Çapraz çizgileri kullanmak hareket ve yön anlatmak için harika bir yoldur. Doğal dünyaya baktığımızda da dik durmayıp çapraz olarak yere yönelmiş bir direğin düşeceğini kolaylıkla varsayabiliriz. Bu çizgileri hareketle bağdaştırmanın mantığı biraz da budur. Çapraz çizgiler izleyicinin bakışını tüm görüntü boyunca yönlendirerek hareket hissini aktarırlar. Derinlik ve perspektif yaratabilir ve heyecan duygusu uyandırabilir.
Kıvrılan ve bükülen çizgiler gözü çok yormazlar ve fotoğraf karesinde farklı bir ilgi uyandırırlar. Doğayla ilişkilendirilen bu çizgiler göze tanıdık gelerek bir rahatlama sağlar. Gözün tüm fotoğrafta gezinebilmesi ve arzulanan her şeyin görülebilmesi için kılavuzluk ederler. Acele etmeyin yavaş olun diye fısıldadıklarını bile düşünebiliriz. Yönüne bağlı olarak melankolik ve umut verici duygulanımlar da yaratırlar. Bu çizgilerin eğrilikleri arttıkça hareket duygusu da beraberinde gelir.

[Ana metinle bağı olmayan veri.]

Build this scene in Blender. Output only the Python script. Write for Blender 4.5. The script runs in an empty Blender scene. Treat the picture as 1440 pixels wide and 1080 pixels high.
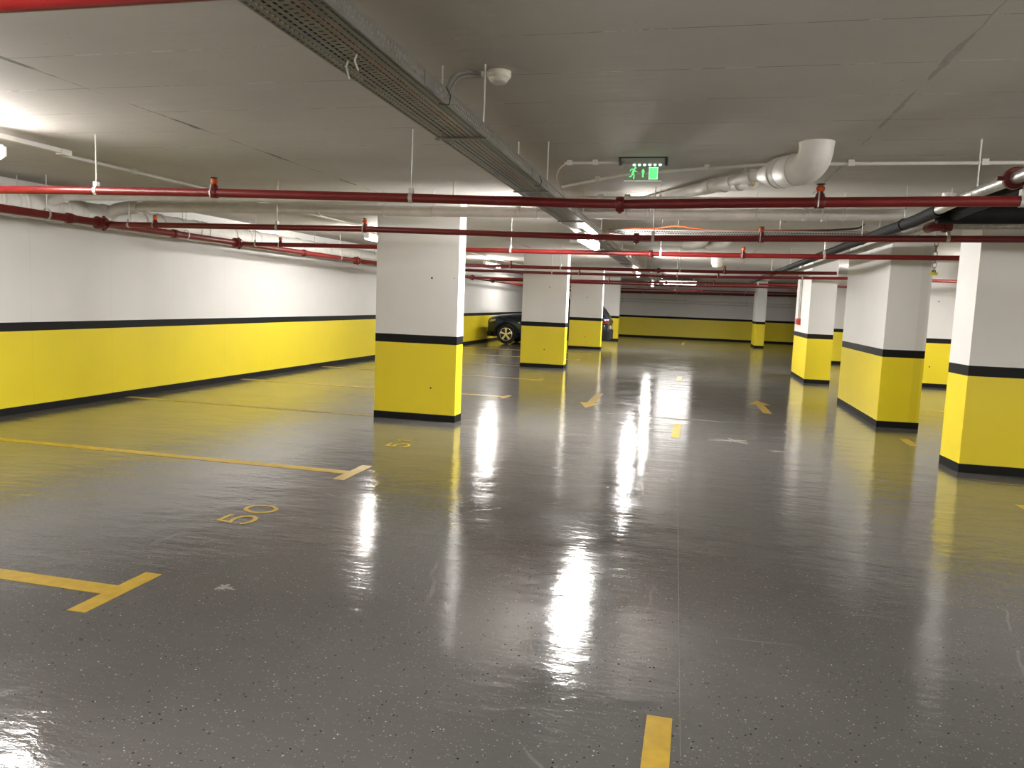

Çizgilerin genişliği bile ifadeyi etkileyebilir. Kalın çizgiler kompozisyona güç ve asalet kazandırıp saygıyı temsil eder. Bununla beraber kalın çizgilerin beraberce çok fazla kullanılması çok bunaltıcı ve kasvetli bir anlatım oluşturabilir. Öbür türlü ince çizgiler kırılganlık hissi verirler ve rahatsız etmeden gözü yönlendirmekte oldukça başarılıdır. Korunmasız hissettirebilir, rahatlık ve huzur duygusu yaratırlar. En iyisi kompozisyonu farklı çizgi ağırlıklarıyla dengelemektir.
Gözümüze kılavuzluk ederek bizleri ana ögeye götüren çizgiler çerçevenin herhangi bir yerinden başlayabilirler. Sadece neyi ön plana çıkarmak istediğimizi düşünüp planlamamız gerekmektedir. Bunun için farklı açı ve perspektiflerden bakarak konuya odaklanmalı, gözlerimizi test etmeli, bir adım geriye giderek tüm kareye karşıdan tekrar bir bakmalıyız. Böylece bir görüntüyü daha ilgi çekici bir hale getirebilir her şeyden önemlisi anlatmak istediklerimizi çok daha iyi vurgulayabiliriz.
Sadece bir çizginin izleyicinin algısını ne kadar etkileyebildiğini gördükten sonra, çizgilerin sessiz bir gücü olduğunu rahatlıkla söyleyebiliriz. Artık kendimiz hikaye anlatırken ve başkalarının aktarmaya çalıştığı duyguları anlamaya çalışırken çizgileri rahatlıkla takip edebiliriz.